▼▼▼
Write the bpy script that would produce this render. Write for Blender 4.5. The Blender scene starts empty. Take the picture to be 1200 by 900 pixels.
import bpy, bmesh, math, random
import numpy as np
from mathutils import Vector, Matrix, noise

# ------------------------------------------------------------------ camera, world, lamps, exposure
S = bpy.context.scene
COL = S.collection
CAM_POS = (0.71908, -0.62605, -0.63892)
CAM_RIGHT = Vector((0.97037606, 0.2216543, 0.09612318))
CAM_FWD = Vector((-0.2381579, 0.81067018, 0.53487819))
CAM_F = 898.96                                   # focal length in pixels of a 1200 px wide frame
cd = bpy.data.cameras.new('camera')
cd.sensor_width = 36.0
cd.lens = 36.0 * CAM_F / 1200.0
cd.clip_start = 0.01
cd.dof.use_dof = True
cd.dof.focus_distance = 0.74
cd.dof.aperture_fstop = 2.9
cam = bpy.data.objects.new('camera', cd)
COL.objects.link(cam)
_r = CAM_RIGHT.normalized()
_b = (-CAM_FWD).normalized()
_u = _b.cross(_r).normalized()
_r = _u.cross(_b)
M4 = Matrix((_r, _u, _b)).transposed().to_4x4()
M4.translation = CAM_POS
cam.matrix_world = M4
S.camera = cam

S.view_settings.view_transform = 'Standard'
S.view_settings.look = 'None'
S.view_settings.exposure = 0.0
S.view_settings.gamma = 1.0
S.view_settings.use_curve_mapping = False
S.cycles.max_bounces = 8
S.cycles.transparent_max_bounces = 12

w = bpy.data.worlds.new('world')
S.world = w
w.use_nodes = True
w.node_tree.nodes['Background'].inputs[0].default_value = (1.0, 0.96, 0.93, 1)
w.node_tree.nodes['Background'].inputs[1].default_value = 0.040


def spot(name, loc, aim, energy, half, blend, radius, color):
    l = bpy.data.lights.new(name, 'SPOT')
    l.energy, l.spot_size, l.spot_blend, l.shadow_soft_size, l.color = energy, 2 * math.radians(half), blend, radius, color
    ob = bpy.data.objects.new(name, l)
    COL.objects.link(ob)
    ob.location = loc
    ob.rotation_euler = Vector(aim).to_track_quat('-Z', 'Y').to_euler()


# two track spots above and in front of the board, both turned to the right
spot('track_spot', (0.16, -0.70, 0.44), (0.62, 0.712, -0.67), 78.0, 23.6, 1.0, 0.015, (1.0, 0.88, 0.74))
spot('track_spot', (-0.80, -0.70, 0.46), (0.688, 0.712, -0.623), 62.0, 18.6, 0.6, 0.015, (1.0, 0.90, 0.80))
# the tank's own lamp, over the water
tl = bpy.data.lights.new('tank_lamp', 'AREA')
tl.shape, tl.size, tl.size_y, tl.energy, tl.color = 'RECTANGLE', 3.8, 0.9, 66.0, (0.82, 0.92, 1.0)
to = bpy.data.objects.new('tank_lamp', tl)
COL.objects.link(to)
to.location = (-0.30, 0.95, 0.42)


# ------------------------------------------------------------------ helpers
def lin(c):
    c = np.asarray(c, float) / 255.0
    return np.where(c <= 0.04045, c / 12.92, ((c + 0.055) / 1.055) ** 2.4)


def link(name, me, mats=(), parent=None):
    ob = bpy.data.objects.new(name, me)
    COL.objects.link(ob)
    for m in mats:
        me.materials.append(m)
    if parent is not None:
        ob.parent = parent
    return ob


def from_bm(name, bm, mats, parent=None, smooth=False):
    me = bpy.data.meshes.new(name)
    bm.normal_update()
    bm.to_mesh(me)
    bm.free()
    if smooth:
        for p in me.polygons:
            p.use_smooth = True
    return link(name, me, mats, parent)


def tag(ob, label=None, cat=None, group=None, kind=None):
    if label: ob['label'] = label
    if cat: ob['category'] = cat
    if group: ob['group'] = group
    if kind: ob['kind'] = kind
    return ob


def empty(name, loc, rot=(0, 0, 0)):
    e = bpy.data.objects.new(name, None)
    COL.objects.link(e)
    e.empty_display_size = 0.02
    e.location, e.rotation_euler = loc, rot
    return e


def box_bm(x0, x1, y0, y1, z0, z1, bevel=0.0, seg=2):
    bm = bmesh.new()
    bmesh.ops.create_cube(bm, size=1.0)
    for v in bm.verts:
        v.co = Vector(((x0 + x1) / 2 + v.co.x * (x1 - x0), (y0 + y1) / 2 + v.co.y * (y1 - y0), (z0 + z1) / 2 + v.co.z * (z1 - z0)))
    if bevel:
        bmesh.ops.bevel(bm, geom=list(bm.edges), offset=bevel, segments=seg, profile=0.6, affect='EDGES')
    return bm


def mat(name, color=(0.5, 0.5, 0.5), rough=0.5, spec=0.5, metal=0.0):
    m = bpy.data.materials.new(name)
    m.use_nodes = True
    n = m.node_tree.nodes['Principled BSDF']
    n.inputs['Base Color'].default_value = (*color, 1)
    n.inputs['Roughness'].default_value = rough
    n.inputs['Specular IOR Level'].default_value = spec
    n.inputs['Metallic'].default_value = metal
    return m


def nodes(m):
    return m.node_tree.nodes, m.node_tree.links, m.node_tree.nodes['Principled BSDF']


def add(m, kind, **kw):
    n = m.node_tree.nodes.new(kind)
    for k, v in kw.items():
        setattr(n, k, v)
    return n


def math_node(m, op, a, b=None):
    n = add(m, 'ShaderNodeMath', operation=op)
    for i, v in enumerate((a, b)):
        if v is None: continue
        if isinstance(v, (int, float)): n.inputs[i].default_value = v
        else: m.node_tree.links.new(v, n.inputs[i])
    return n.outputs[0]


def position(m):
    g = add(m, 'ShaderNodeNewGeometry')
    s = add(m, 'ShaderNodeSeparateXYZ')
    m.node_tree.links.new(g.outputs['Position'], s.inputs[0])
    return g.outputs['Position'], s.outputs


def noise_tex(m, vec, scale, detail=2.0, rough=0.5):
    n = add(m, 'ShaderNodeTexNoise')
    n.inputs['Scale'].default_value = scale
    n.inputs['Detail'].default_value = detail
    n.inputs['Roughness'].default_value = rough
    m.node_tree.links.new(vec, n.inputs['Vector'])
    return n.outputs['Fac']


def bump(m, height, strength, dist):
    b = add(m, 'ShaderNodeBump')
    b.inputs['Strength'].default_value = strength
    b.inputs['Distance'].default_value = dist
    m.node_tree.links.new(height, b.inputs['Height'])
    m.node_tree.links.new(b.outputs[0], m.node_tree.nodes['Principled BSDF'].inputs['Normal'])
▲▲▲
Select and copy each line from the data that includes the word "pixels".

Write the bpy script that would produce this render. Write for Blender 4.5. The Blender scene starts empty. Take the picture to be 1200 by 900 pixels.
CAM_F = 898.96                                   # focal length in pixels of a 1200 px wide frame